Rezvan Sadeghzadeh: Passing the Crisis

10 September - 10 October 2013

Ayyam Gallery DIFC, Dubai, is pleased to announce Passing the Crisis, an exhibition of new oil paintings by Iranian painter Rezvan Sadeghzadeh.

 

Sadeghzadeh’s new works directly address apprehension, hope and fear. Anonymous female figures stand alongside oversized rocks and boulders, often dwarfed by these monolithic forms. Stones appear repeatedly throughout his paintings; they are not used merely as peripheral elements in a formal still life, or as background props in a landscape, but rather as organisms with a life and energy of their own, sometimes appearing centre stage to be studied at close range. 

 

Alongside these stones are other repeated objects: bayonets, candles, doors, and more occasionally, trees, are all recurring motifs in Sadeghzadeh’s painterly vocabulary. The artist has commented, “I came across these elements on streets of the town in which I live, and they have gradually found their way into my work…They are valuable to me as they carry paradoxical concepts within them.” 

 

This element of double meaning is important to Sadeghzadeh in giving audiences freedom of interpretation. A stone can be both a hard, rigid and unforgiving object, yet one that also symbolises patience and stoicism. Similarly a candle can represent both presence and absence; it might be lit to mourn the loss of a loved on, or alternatively in celebration of a birthday.

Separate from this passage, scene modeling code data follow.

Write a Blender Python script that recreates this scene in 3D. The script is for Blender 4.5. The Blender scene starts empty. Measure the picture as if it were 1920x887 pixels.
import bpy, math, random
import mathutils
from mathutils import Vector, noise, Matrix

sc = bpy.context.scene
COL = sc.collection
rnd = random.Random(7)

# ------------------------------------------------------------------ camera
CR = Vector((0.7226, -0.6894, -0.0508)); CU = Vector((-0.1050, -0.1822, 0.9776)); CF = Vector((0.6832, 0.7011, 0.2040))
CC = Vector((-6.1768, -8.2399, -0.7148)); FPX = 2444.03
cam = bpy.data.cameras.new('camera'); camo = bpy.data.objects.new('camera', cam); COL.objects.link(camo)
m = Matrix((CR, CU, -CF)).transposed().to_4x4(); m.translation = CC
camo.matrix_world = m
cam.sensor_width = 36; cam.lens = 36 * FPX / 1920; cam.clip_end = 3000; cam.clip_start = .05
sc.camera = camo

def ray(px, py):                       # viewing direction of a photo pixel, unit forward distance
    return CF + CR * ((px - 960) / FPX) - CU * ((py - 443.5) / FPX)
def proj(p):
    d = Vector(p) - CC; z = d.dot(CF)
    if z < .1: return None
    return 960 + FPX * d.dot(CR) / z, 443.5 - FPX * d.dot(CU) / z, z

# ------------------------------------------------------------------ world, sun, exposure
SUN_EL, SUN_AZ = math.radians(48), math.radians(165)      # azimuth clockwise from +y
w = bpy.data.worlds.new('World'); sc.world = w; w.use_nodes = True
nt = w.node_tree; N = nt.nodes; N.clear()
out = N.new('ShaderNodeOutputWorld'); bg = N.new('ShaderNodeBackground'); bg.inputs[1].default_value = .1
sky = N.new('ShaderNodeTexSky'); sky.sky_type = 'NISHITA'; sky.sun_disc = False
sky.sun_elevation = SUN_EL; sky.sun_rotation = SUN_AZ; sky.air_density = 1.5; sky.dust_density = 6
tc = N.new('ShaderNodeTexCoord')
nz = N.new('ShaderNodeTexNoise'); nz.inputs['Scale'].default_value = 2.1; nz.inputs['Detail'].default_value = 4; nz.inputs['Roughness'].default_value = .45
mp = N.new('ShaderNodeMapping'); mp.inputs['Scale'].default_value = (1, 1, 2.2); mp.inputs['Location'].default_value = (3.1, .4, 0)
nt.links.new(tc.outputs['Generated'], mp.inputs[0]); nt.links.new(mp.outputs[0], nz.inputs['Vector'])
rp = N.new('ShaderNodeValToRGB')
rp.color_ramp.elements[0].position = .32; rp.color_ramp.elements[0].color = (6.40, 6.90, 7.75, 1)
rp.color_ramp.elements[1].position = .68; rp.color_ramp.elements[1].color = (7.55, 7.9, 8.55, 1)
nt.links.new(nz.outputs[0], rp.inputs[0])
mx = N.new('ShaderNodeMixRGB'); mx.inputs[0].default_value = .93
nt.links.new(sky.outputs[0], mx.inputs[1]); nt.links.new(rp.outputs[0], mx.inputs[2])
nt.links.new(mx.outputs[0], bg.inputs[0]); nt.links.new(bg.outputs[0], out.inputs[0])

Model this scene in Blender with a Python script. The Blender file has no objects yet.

The artist points to Hafiz poetry, with its subtle layers of meaning and shifting borders of interpretation, as a source of inspiration to his approach. 

 

The women populating Sadeghzadeh’s compositions keep their backs to the audience, assuming the role of spectator alongside the viewer. By never showing individual faces and often grouping these women together as a mass of watching figures, the artist presents them as a collective rather than as individual. These vibrantly dressed figures often have the appearance of waiting for something - or someone - just out of the frame, imbuing the works with a tense stillness and a palpable sense of narrative about to unfold.